PORTLAND, Ore. (KOIN) — One of the biggest sticking points in the ongoing Portland teachers strike is their demand for reducing the size of classes.
Despite a year of negotiations and a strike that began November 1, the Portland Association of Teachers say there is little movement on the key concerns from educators. Leaders with the Portland Public School District say class size and hiring more teachers are inextricably linked.
Parents, such as Susannah Reese, say class sizes are too big.
“My son had 35 kids in his classroom, which is too many 3rd-graders in one classroom,” Reese told KOIN 6 News.
According to the previous contract, elementary classroom size thresholds ranged from 24-28 students. Anything beyond that requires overload pay or adding an educational assistant.
But the target for when an additional teacher is added is a gray area.
That doesn’t sit well with parents like Reese.
“We had to make our voices really loud,” she said, explaining why she and others support the strike.
School board members say it’s not always that simple.
“We do have targets in which if that gets to a certain point, we do add another teacher — and that’s always been our policy,” said Multnomah County Commissioner Julia Brim-Edwards, who is also a Portland School Board member. “Sometimes when you get to a larger class, there actually isn’t another classroom available.”
PPS Superintendent Guadalupe Guerrero said while they’re trying to meet teachers’ asks, all the demands from PAT come at a cost.

“We have a gap between the ask and what we think we can at this moment put on the table,” Guerrero said. “When you want to drive down class size, that means you want to hire more educators. So I’ve been saying this from the beginning: compensation, class size, you have to manage those two dials. Or you could put your school district in insolvency. We don’t want to do that.”

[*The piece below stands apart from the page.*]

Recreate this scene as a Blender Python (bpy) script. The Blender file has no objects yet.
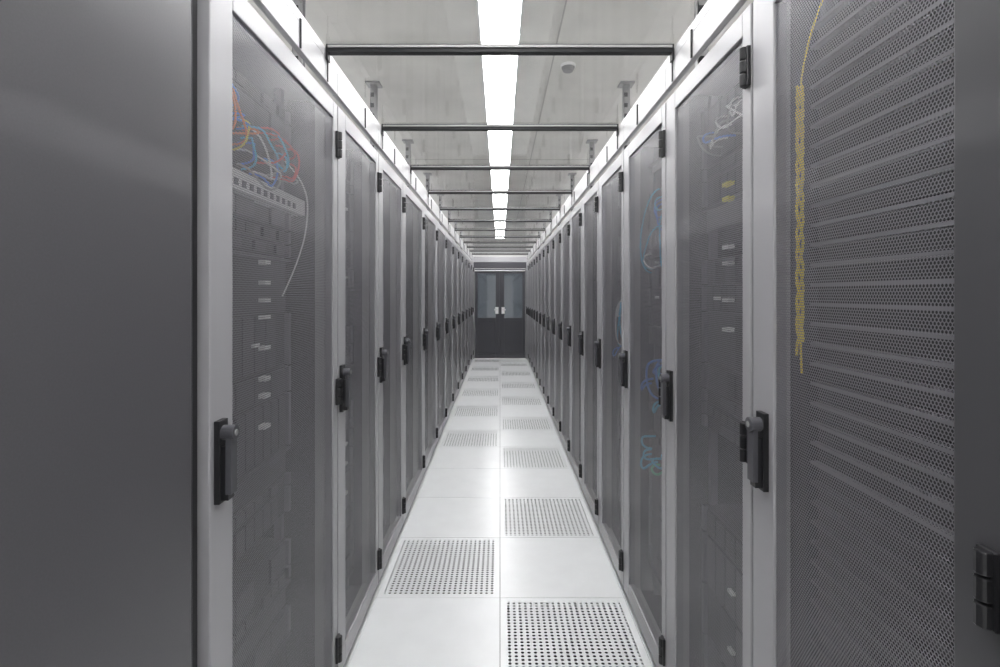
import bpy, bmesh, math, random
from mathutils import Vector
random.seed(7)
sc=bpy.context.scene
F=503.0; H=1.4676
try:
    sc.view_settings.view_transform='Standard'
except Exception as e: print(e)

# ---------------------------------------------------------------- materials
def mat(name,col,rough=0.5,metal=0.0,spec=0.5,noise=0.0,nscale=20,emit=None,es=0):
    m=bpy.data.materials.new(name); m.use_nodes=True
    nt=m.node_tree; b=nt.nodes['Principled BSDF']
    b.inputs['Base Color'].default_value=(*col,1); b.inputs['Roughness'].default_value=rough
    b.inputs['Metallic'].default_value=metal; b.inputs['Specular IOR Level'].default_value=spec
    if emit: 
        b.inputs['Emission Color'].default_value=(*emit,1); b.inputs['Emission Strength'].default_value=es
    if noise>0:
        tc=nt.nodes.new('ShaderNodeTexCoord'); n=nt.nodes.new('ShaderNodeTexNoise'); n.inputs['Scale'].default_value=nscale
        n.inputs['Detail'].default_value=5
        r=nt.nodes.new('ShaderNodeMapRange'); r.inputs[1].default_value=.3; r.inputs[2].default_value=.7
        r.inputs[3].default_value=1-noise; r.inputs[4].default_value=1+noise
        mx=nt.nodes.new('ShaderNodeVectorMath'); mx.operation='SCALE'; mx.inputs[0].default_value=col
        nt.links.new(tc.outputs['Object'],n.inputs['Vector']); nt.links.new(n.outputs['Fac'],r.inputs[0])
        nt.links.new(r.outputs[0],mx.inputs['Scale']); nt.links.new(mx.outputs[0],b.inputs['Base Color'])
    return m
def perf(name,col,pu,pv,r,axes,rough=.45,stag=True,metal=0.0):
    m=mat(name,col,rough,metal); nt=m.node_tree; N=nt.nodes.new; L=nt.links.new
    b=nt.nodes['Principled BSDF']; out=nt.nodes['Material Output']
    tc=N('ShaderNodeTexCoord'); sp=N('ShaderNodeSeparateXYZ'); L(tc.outputs['Object'],sp.inputs[0])
    def mth(op,a,bb=None):
        n=N('ShaderNodeMath'); n.operation=op
        for i,v in enumerate((a,bb)):
            if v is None: continue
            if isinstance(v,(int,float)): n.inputs[i].default_value=v
            else: L(v,n.inputs[i])
        return n.outputs[0]
    A=sp.outputs[axes[0]]; B=sp.outputs[axes[1]]
    def dist(off):
        u=mth('SUBTRACT',mth('FRACT',mth('ADD',mth('DIVIDE',A,pu),off+100)),.5)
        v=mth('SUBTRACT',mth('FRACT',mth('ADD',mth('DIVIDE',B,pv),off+100)),.5)
        u=mth('MULTIPLY',u,pu); v=mth('MULTIPLY',v,pv)
        return mth('SQRT',mth('ADD',mth('MULTIPLY',u,u),mth('MULTIPLY',v,v)))
    d=dist(0.0)
    if stag: d=mth('MINIMUM',d,dist(.5))
    hole=mth('LESS_THAN',d,r)
    t=N('ShaderNodeBsdfTransparent'); mx=N('ShaderNodeMixShader')
    L(hole,mx.inputs[0]); L(b.outputs[0],mx.inputs[1]); L(t.outputs[0],mx.inputs[2]); L(mx.outputs[0],out.inputs['Surface'])
    return m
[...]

Late Monday night, PPS released an update with their calculations about the cost of PAT’s proposal.
The PPS estimates show the union plan would cost $358 million. Of that, about $100 million would be capping class sizes, which would require the district to hire another 350 teachers.
The overall cost of $358 million is $211 million more than the PPS proposal.
“It is disappointing to see these proposals on the heels of our work last week with the State’s Chief Financial Officer. Her team identified only $12.4 million more that we could have available for next school year,” PPS officials said in the release. “$12.4 million is significantly less than that $211 million gap that separates us.”
But parents say their kids are more than a line item on a spreadsheet.
“We don’t want to have to fight so hard for our kids to be able to have space and attention from their teacher to learn,” Reese said.